Show each line that has the string "finishes" in it.

### DATA SHOWN
+++
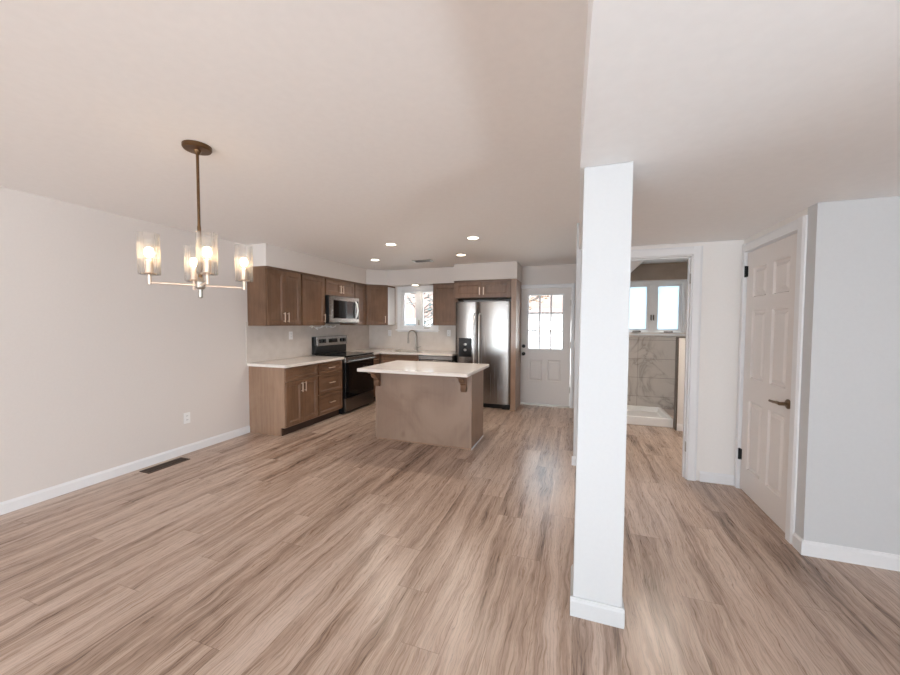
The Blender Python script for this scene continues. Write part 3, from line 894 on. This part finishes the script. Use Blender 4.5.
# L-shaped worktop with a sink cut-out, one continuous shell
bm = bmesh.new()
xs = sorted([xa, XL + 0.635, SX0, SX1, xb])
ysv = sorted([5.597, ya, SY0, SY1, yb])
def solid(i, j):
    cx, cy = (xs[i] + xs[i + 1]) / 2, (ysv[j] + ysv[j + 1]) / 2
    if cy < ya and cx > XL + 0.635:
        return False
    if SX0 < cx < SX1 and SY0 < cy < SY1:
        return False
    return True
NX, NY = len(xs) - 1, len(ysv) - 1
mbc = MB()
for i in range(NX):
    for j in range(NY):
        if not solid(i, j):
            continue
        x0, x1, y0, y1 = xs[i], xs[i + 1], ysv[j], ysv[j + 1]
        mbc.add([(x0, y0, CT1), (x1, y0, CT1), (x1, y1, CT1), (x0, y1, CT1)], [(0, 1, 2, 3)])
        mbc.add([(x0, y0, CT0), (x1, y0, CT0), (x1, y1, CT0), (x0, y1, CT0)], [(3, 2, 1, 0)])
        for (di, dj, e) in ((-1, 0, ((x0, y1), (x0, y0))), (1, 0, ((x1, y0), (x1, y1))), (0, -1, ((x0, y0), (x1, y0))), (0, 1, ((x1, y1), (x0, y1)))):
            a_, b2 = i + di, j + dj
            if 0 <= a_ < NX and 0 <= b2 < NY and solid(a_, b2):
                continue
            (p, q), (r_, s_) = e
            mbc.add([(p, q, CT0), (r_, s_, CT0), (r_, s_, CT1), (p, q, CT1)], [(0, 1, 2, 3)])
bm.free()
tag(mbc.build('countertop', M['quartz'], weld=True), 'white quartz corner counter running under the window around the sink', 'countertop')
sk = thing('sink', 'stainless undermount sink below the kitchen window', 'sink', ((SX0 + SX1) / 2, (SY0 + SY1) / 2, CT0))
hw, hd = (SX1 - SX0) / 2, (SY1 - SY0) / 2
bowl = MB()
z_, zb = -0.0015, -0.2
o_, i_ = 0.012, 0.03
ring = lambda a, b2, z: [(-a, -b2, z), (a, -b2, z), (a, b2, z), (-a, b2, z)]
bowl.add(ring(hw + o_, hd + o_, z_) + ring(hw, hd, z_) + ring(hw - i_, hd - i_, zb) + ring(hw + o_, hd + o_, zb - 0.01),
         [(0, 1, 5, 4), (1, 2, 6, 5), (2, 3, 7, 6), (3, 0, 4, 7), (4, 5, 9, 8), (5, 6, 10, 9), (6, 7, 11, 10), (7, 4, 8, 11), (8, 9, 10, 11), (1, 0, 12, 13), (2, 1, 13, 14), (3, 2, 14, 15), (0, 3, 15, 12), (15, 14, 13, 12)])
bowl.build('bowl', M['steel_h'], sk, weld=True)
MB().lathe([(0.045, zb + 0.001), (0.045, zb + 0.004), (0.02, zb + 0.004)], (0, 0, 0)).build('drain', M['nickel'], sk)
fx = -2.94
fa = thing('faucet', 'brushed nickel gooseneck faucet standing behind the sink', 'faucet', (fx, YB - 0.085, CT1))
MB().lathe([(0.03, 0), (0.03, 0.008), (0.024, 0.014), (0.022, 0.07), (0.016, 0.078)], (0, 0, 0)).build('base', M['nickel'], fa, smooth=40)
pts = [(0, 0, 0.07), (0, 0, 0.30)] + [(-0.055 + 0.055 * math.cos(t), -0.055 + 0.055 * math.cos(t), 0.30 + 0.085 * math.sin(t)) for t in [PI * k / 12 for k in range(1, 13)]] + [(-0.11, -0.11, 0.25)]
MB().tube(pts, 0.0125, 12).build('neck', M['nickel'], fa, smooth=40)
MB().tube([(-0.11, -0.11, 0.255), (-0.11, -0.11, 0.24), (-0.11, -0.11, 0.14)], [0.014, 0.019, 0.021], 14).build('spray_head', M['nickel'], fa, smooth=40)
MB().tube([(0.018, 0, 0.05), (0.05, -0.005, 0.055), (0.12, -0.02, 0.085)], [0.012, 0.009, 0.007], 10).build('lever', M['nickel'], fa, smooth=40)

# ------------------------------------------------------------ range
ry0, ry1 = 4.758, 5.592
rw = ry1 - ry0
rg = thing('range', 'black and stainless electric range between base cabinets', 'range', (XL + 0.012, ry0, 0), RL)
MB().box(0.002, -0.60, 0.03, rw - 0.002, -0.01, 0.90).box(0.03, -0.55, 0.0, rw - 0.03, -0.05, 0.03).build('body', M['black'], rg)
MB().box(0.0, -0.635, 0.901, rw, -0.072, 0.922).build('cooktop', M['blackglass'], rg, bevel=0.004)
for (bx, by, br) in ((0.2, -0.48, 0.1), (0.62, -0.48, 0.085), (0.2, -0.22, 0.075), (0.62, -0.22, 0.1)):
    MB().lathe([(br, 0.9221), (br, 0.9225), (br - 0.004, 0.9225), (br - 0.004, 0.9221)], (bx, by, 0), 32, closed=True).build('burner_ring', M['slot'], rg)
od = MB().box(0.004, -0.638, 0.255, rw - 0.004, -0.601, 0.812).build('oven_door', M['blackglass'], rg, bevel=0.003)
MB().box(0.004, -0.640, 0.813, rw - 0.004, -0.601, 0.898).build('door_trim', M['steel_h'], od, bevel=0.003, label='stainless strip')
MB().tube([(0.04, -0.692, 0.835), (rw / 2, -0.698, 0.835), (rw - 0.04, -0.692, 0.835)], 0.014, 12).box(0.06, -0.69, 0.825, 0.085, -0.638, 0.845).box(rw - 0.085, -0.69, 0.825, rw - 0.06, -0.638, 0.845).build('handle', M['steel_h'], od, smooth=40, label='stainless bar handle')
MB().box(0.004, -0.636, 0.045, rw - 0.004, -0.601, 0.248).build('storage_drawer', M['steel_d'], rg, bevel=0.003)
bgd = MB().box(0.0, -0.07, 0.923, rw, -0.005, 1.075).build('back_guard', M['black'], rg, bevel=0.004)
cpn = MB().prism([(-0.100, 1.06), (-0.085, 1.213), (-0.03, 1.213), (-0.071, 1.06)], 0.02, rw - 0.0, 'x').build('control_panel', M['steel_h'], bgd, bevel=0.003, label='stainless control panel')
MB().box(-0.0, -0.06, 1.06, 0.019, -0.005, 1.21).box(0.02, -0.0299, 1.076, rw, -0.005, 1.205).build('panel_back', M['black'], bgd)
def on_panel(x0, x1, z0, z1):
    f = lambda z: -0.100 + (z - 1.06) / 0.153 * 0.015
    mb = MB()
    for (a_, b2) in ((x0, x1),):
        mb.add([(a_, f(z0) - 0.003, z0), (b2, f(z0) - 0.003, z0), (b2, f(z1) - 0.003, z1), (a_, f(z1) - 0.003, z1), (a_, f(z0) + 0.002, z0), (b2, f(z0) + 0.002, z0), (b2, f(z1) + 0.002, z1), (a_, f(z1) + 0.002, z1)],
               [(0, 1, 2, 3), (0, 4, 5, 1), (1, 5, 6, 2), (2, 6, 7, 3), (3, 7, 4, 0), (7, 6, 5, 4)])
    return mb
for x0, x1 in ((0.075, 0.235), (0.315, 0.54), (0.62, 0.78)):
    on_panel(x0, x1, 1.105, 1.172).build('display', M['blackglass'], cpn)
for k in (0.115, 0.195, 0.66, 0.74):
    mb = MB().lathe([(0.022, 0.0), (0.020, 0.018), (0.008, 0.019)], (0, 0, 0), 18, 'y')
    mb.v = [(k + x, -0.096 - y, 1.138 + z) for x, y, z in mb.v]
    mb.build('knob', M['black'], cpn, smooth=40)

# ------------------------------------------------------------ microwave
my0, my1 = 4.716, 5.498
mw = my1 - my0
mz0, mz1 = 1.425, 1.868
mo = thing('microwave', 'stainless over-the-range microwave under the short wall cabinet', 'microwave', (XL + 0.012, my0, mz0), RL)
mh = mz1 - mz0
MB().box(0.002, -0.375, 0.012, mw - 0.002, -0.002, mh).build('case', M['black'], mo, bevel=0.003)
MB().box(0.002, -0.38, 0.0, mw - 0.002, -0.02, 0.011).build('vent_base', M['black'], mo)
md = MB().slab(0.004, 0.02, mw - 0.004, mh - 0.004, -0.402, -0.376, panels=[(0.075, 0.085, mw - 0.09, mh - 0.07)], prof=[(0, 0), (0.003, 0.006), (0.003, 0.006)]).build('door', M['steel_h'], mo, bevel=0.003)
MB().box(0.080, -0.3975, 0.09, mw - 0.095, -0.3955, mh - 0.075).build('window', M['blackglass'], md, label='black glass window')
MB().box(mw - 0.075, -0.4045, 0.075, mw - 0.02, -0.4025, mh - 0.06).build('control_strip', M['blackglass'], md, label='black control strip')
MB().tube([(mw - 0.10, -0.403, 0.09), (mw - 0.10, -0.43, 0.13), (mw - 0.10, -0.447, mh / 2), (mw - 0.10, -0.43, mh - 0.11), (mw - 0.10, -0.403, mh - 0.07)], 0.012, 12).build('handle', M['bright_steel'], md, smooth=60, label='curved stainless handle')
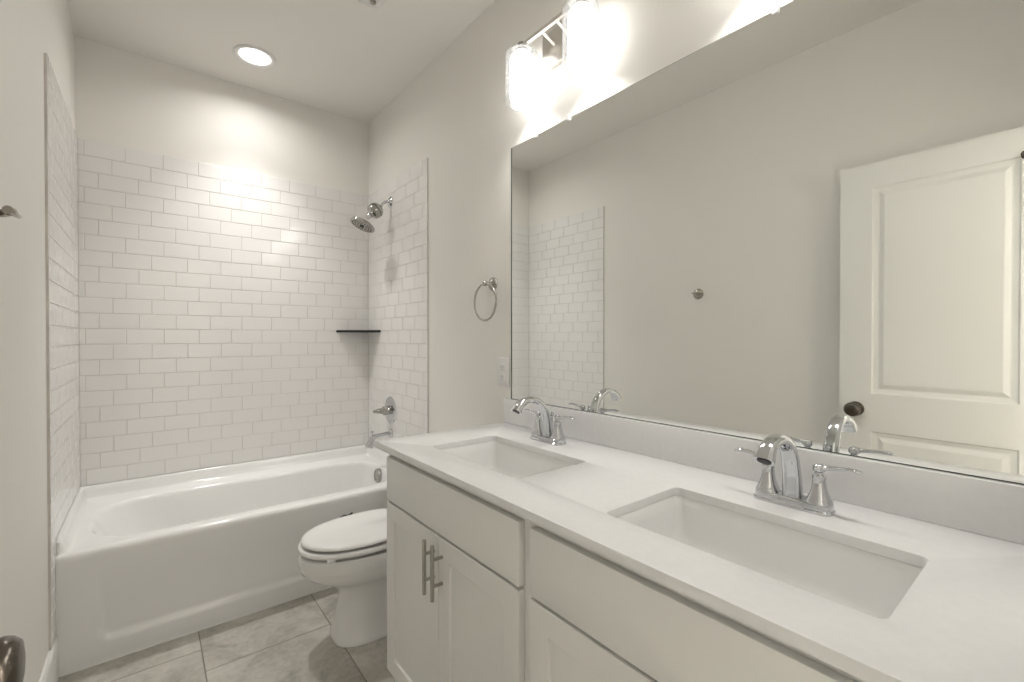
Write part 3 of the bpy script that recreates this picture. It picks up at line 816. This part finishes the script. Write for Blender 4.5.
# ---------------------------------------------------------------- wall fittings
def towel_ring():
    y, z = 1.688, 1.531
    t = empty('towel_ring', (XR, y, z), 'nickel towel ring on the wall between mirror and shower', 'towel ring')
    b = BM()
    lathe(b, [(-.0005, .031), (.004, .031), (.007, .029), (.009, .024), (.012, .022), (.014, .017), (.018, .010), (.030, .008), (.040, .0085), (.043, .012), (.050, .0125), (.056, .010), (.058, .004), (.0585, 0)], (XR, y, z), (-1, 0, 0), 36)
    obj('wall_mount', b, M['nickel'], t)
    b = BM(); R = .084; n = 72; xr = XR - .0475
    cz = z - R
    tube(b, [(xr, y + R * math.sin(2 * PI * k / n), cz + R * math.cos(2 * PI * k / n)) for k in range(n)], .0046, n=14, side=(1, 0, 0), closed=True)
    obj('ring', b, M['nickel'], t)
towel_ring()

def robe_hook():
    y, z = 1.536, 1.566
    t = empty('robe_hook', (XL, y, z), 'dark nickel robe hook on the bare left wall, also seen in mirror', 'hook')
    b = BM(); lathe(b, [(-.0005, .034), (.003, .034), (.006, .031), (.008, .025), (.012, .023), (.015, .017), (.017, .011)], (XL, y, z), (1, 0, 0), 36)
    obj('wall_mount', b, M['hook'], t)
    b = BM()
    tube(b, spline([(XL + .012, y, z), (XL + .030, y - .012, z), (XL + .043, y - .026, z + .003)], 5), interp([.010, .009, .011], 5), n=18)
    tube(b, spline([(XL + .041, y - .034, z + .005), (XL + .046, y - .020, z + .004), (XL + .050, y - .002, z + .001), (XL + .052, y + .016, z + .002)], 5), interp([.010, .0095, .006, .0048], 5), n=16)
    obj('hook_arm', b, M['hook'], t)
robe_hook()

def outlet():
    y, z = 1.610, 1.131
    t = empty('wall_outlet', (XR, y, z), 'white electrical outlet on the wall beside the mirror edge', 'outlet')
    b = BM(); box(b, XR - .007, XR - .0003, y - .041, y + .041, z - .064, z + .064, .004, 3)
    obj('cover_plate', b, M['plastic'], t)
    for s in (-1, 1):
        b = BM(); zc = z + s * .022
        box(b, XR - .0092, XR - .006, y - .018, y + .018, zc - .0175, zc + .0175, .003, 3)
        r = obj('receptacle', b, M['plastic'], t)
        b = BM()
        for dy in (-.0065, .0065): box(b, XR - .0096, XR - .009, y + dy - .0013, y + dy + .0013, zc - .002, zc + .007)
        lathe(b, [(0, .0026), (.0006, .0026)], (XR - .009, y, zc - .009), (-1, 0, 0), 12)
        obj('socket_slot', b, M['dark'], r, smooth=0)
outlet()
+++
### RESPONSE
The Blender Python script for this scene continues. Write part 3, from line 894 on. This part finishes the script. Use Blender 4.5.
Write part 3 of the bpy script that recreates this picture. It picks up at line 816. This part finishes the script. Write for Blender 4.5.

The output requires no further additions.